From: "Aaron Agassi" <agassi@erols.com>
To: <memetics@mmu.ac.uk>, <Critical-Cafe@mjmail.eeng.dcu.ie>
Date: Thu, 1 Jul 1999 19:44:11 -0400
Putting aside all the galling Relativist bullshit, there remains one
legitimate and unanswered question:
Let us begin with Phenomenology. Memory we know to be largely
reconstructive. But then, so is perception to begin with. The Phenomena
includes the ongoing simulation of reality, in which we live. But it also
includes everything that biases objectivity. It even includes fantasy
outright. When one hallucinates, reality (even as internally simulated)

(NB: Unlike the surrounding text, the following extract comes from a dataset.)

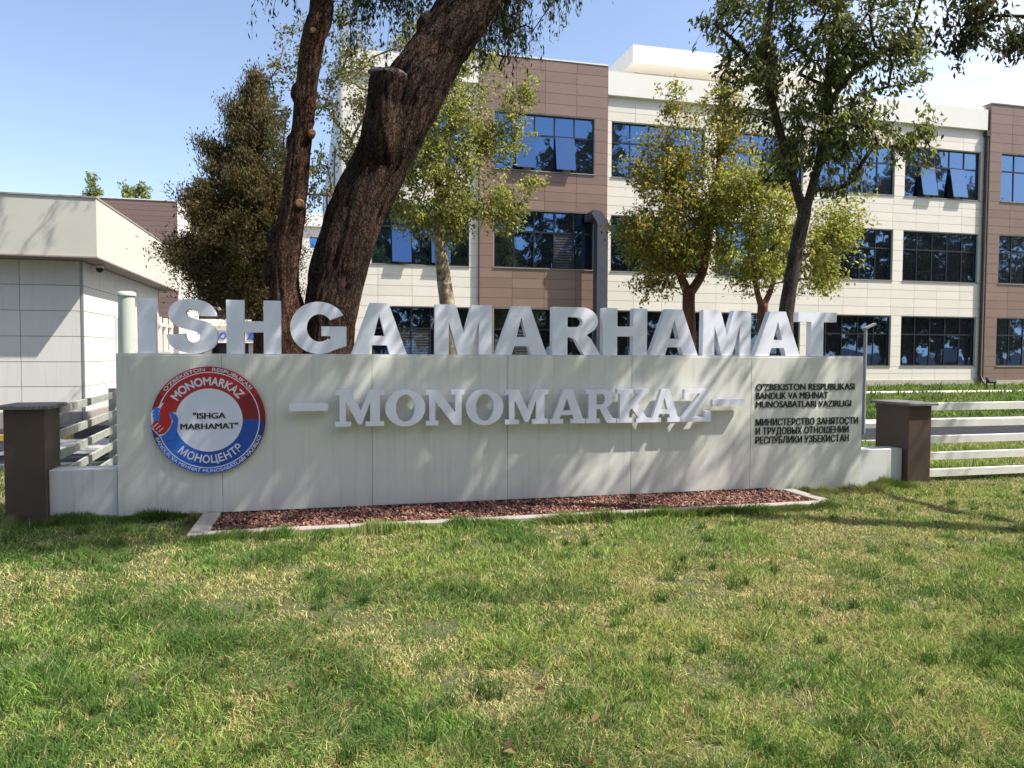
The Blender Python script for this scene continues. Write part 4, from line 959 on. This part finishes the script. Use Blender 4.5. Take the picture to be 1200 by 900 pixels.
# plane tree with mottled trunk
make_tree('plane_tree', 'leafy young plane tree with a mottled trunk before the brown bay behind the M', 'tree',
          [stem([(530, 500, 21), (529, 414, 18), (526, 380, 17), (522, 340, 17), (517, 300, 15), (514, 265, 14), (514, 225, 10), (522, 170, 8), (535, 110, 5)], 14)],
          [E(530, 130, 14, 42, 55, .8, 6), E(515, 195, 14, 55, 30, .9, 6), E(600, 130, 14, 16, 38, .5, 1.6), E(585, 175, 14, 30, 25, .7, 2.4), E(520, 245, 14, 45, 28, .9, 5), E(590, 245, 14, 42, 20, .7, 3), E(625, 225, 14, 12, 10, .3, .5), E(475, 230, 14, 18, 40, .6, 1.8), E(555, 75, 14.2, 25, 20, .5, 1.2), E(500, 145, 14.2, 24, 40, .7, 2)],
          21000, .078, YEL, 'bark_plane', 21, n_att=190, spread=.16, tw=.0045, rmax=.04, trunk_sides=18, amp=.12)
# tree with orange fork
make_tree('yellowing_tree', 'green and orange yellowing tree forking low behind the letters H A, spire topped', 'tree',
          [stem([(810, 500, 20), (808, 414, 16), (807, 370, 15), (807, 338, 15)], 16), stem([(807, 345, 12), (797, 322, 9), (790, 295, 7), (782, 240, 6), (780, 180, 4)], 16), stem([(807, 345, 13), (822, 322, 10), (828, 295, 8), (838, 230, 7), (846, 150, 4)], 16)],
          [E(782, 135, 16, 13, 35, .5, 1.6), E(770, 190, 16, 38, 38, .9, 5), E(755, 255, 16, 42, 48, 1, 7), E(850, 150, 16, 24, 50, .8, 5), E(825, 220, 16, 50, 45, 1, 8), E(800, 285, 16, 60, 35, 1, 7), E(760, 325, 16, 38, 14, .6, 1.6), E(848, 105, 16, 9, 20, .3, .6)],
          23500, .092, [(.21, .25, .045), (.33, .33, .05), (.15, .20, .04), (.46, .36, .06), (.11, .15, .035), (.46, .28, .05)], 'bark_orange', 33, n_att=230, spread=.20, tw=.0045, rmax=.04, trunk_sides=16)
make_tree('yellow_green_tree', 'yellow-green small tree with thin forked stems behind the last letter A', 'tree',
          [stem([(895, 500, 16), (894, 414, 13), (893, 385, 12), (894, 356, 12)], 15), stem([(893, 360, 8), (886, 335, 6), (884, 290, 5), (880, 230, 4)], 15), stem([(894, 360, 8), (904, 338, 6), (909, 310, 5), (915, 250, 4)], 15)],
          [E(890, 240, 15, 42, 42, .9, 7), E(880, 300, 15, 45, 32, .9, 5), E(960, 285, 15, 36, 36, .8, 4.6), E(950, 330, 15, 30, 14, .6, 1.2), E(985, 255, 15, 22, 28, .6, 1.6), E(865, 215, 15, 30, 30, .7, 2)],
          17000, .088, [(.31, .35, .06), (.42, .42, .08), (.22, .27, .05), (.48, .44, .09)], 'bark_orange', 44, n_att=170, spread=.19, tw=.004, rmax=.03, trunk_sides=14)
# big right tree
make_tree('dark_leaved_tree', 'tall tree with a grey-brown forking trunk and a broad dark green crown', 'tree',
          [stem([(916, 500, 24), (919, 420, 19), (921, 370, 17), (926, 335, 16), (934, 290, 16), (941, 258, 15), (943, 244, 15)], 10.5),
           stem([(943, 250, 12), (932, 218, 10), (921, 178, 9.5), (910, 140, 9), (901, 100, 8.5), (899, 50, 7), (905, -10, 6), (915, -90, 4)], 10.5),
           stem([(943, 250, 12), (953, 215, 9.5), (962, 180, 9.5), (969, 120, 9), (974, 60, 8), (985, -10, 7), (1000, -100, 5)], 10.5),
           stem([(900, 96, 7), (889, 82, 6.5), (868, 55, 5), (838, 28, 3)], 10.4), stem([(967, 135, 7), (990, 95, 6), (1030, 65, 5), (1070, 40, 3)], 10.3)],
          [E(848, 25, 10.5, 24, 30, .6, 2.2), E(880, 80, 10.6, 35, 42, .8, 3), E(930, 60, 10.6, 55, 75, 1.1, 9), E(960, 150, 10.5, 50, 50, 1, 6), E(1010, 60, 10.4, 55, 60, 1, 7), E(915, 195, 10.8, 30, 22, .6, 1.3), E(1010, 150, 10.3, 40, 28, .7, 2.6),
           E(1075, 45, 10.2, 34, 26, .6, 1.8), E(1090, 152, 10.2, 20, 14, .35, .9), E(1065, 165, 10.2, 30, 12, .4, .8), E(985, 200, 10.5, 26, 22, .5, .9), E(930, -70, 10.6, 120, 60, 1.6, 14), E(1050, -50, 10.4, 90, 60, 1.3, 9), E(1092, 204, 10.1, 7, 12, .1, .15), E(1093, 90, 10.1, 18, 12, .3, .4), E(880, 130, 10.6, 22, 22, .5, .9)],
          20500, .105, [(.13, .17, .042), (.14, .175, .04), (.07, .095, .028), (.20, .225, .055), (.28, .26, .09)], 'bark_grey', 55, n_att=400, spread=.125, wid=.40, droop=.55, tw=.005, rmax=.035, trunk_sides=28, step=.05)
# brown-green conifer
def conifer():
    YT = 15.0; r = np.random.default_rng(9)
    s = stem([(306, 500, 20), (304, 414, 14), (303, 370, 11), (299, 330, 10), (293, 280, 11), (294, 200, 8), (300, 120, 4), (302, 95, 2)], YT)
    s2 = stem([(303, 385, 11), (293, 345, 11), (284, 320, 9), (275, 270, 6), (270, 230, 4)], YT)
    t = thing('brown_conifer', 'dense brown-green conical evergreen tree left of the slender trunk', 'tree', (float(s[0][0][0]), YT, 0))
    b = MB(); bark_tube(b, s[0], s[1], 18, 0, .12, 3, .08); bark_tube(b, s2[0], s2[1], 14, 0, .12, 8, .08); P0(b.build('trunk', 'bark_slim', None), t)
    prof = [(95, 296, 306), (115, 288, 312), (130, 275, 318), (150, 262, 325), (180, 246, 332), (210, 236, 336), (225, 219, 338), (250, 226, 340), (280, 216, 342), (310, 210, 340), (330, 222, 338), (345, 245, 330), (352, 262, 325)]
    py = np.array([p[0] for p in prof]); lft = np.array([p[1] for p in prof]); rgt = np.array([p[2] for p in prof])
    C = []; br = MB()
    def ppos(y, th, rad):
        a, c_ = np.interp(y, py, lft), np.interp(y, py, rgt); cx_ = (a+c_)/2; hw = (c_-a)/2; w = rad*hw
        p = at(cx_+w*math.cos(th), y, YT); return p+np.array((0, math.sin(th)*w/pxm(p), 0))
    for i in range(200):
        y = 92+262*(r.random()**.8); th = r.uniform(0, 2*math.pi); rad = r.uniform(.50, .92)
        p = ppos(y, th, rad); o = at(np.interp(y+22, [95, 200, 300, 360], [301, 294, 292, 298]), min(y+22, 345), YT)
        br.tube([o, o*.4+p*.6+np.array((0, 0, -.05)), p], [.022, .014, .005], 4, 0, caps=False)
        R1 = r.uniform(.11, .25)*(.55+.6*(y-92)/252); m_ = int(800*(R1/.2)**1.6); dr = (p-o)/np.linalg.norm(p-o)
        g3 = r.normal(size=(m_, 3))*R1*np.array((.62, .62, .5)); C.append(p+g3+dr*np.abs(r.normal(size=(m_, 1)))*R1*.9)
    for i in range(300):
        p = ppos(108+222*(r.random()**.7), r.uniform(0, 6.28), r.uniform(0, .55)); C.append(p+r.normal(0, .16, (110, 3)))
    C = np.concatenate(C); D = C-np.array(at(296, 250, YT)); D /= np.linalg.norm(D, axis=1)[:, None]; D[:, 2] += .9
    P0(br.build('branches', 'bark_orange', None), t)
    V, F, c = leaves(C, D*1.1, .070, [(.10, .10, .032), (.15, .095, .040), (.055, .055, .02), (.22, .13, .055), (.15, .16, .045), (.08, .06, .025)], .30, -.2, seed=9)
    P0(link('crown', bigmesh('crown', V, F, c), 'leaf', None, kind='stuff'), t)
conifer()
# tree tops beyond the brown block
for (px, py, w, hh_, lab) in ((107, 223, 11, 18, 'tallest light green tree top showing above the brown block'), (150, 228, 9, 12, 'middle small green tree top showing above the brown block'), (166, 231, 7, 9, 'rightmost sparse small tree top showing above the brown block')):
    make_tree('distant_tree', lab, 'tree', [stem([(px, 420, 5), (px, 300, 4), (px, 240, 2), (px, 225, 1)], 75)], [E(px, py-2, 75, w, hh_, 1., 3), E(px+2, py+30, 75, w*2, 25, 1.4, 5)],
              1500, .30, [(.20, .26, .06), (.28, .32, .08), (.14, .19, .05)], 'bark_grey', int(px), n_att=40, spread=.28, tw=.02, rmax=.06, trunk_sides=8, step=.6, group='tree tops beyond the brown block')
# tree standing off to the right of the frame: its branch ends hang into the top right corner and it shades the sign
make_tree('overhanging_tree', 'tree beyond the right edge whose dark leafy branch ends hang into the top right corner', 'tree',
          [([(10.6, 3.6, -.1), (10.5, 3.6, 1.5), (10.2, 3.7, 3.0), (9.6, 3.8, 4.6), (8.6, 4.4, 5.9), (7.4, 5.0, 6.8)], [.30, .24, .20, .17, .14, .10]),
           ([(9.6, 3.8, 4.6), (9.9, 4.6, 5.6), (10.2, 5.8, 6.0)], [.12, .09, .05]), ([(8.6, 4.4, 5.9), (6.8, 5.3, 6.7), (4.4, 5.7, 7.2), (2.2, 5.8, 7.5)], [.11, .09, .07, .04])],
          [E(1150, 25, 8.2, 40, 20, .35, 2.2), E(1185, 52, 8.2, 22, 14, .3, 1.1), E(1125, 12, 8.2, 30, 10, .3, .8), ((2.4, 5.35, 7.3), (2.1, 1.35, .7), 46), ((5.4, 5.8, 7.2), (1.9, .85, .7), 17), ((8.6, 5.9, 7.1), (2.0, .8, .7), 6), ((11.2, 5.9, 7.0), (1.4, .9, .8), 3)],
          29000, .10, [(.04, .06, .022), (.055, .075, .025), (.07, .09, .03), (.09, .06, .035)], 'bark_grey', 77, n_att=330, spread=.17, wid=.4, droop=.6, tw=.005, rmax=.06, trunk_sides=20, up_pen=.1)

# trees behind the viewer, seen mirrored in the building's glass
proto = make_tree('roadside_tree', 'tall leafy tree behind the viewer, mirrored in the office windows', 'tree',
          [([(0, 0, -.1), (0, 0, 4), (.1, 0, 8), (0, 0, 12.5)], [.3, .24, .16, .04])],
          [((0, 0, 3.6), (2.6, 2.6, 2.2), 5), ((0, 0, 7), (2.7, 2.7, 2.8), 6), ((0, 0, 11), (2.0, 2.0, 3.2), 4), ((.2, 0, 14), (1.0, 1.0, 2.0), 1)],
          15000, .30, [(.05, .08, .02), (.07, .10, .03), (.04, .06, .02)], 'bark_grey', 88, n_att=130, spread=.35, tw=.012, rmax=.1, trunk_sides=12, step=.4, group='trees behind the viewer')
kids = list(proto.children)
r = np.random.default_rng(3)
for i in range(26):
    x = -12+(i % 13)*7.4+r.uniform(-1.5, 1.5)+(3.5 if i > 12 else 0); y = (-17 if i < 13 else -24)+r.uniform(-2, 2); s = r.uniform(1.0, 1.3)+(.3 if i > 12 else 0)+(.45 if i in (15, 18, 21, 24) else 0)
    if i == 0: q = proto
    else:
        q = proto.copy(); COL.objects.link(q)
        for c_ in kids:
            d = c_.copy(); COL.objects.link(d); d.parent = q
    q.location = (x, y, 0); q.rotation_euler = (0, 0, r.uniform(0, 6)); q.scale = (s, s, s)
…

becomes indistinguishable from fantasy, equally, if not more, vivid; and in
a deep Psychotic break, even sheer nonsense stands to reason.
But what of the rest of the time? How do we keep any grasp on reality, in as
much as we do? How do we, at all, distinguish experience from fantasy? Some
would say, by Reality Sense. But that only gives it a name, and explains
nothing.
We are left, then, with a choice:
We can continue, conjecturally, in the hopes of ever finding an explanation.
Or we can follow Chris Lofting's example and just give up, invalidating the
entire endeavor of Rational Inquiry and Reality Testing.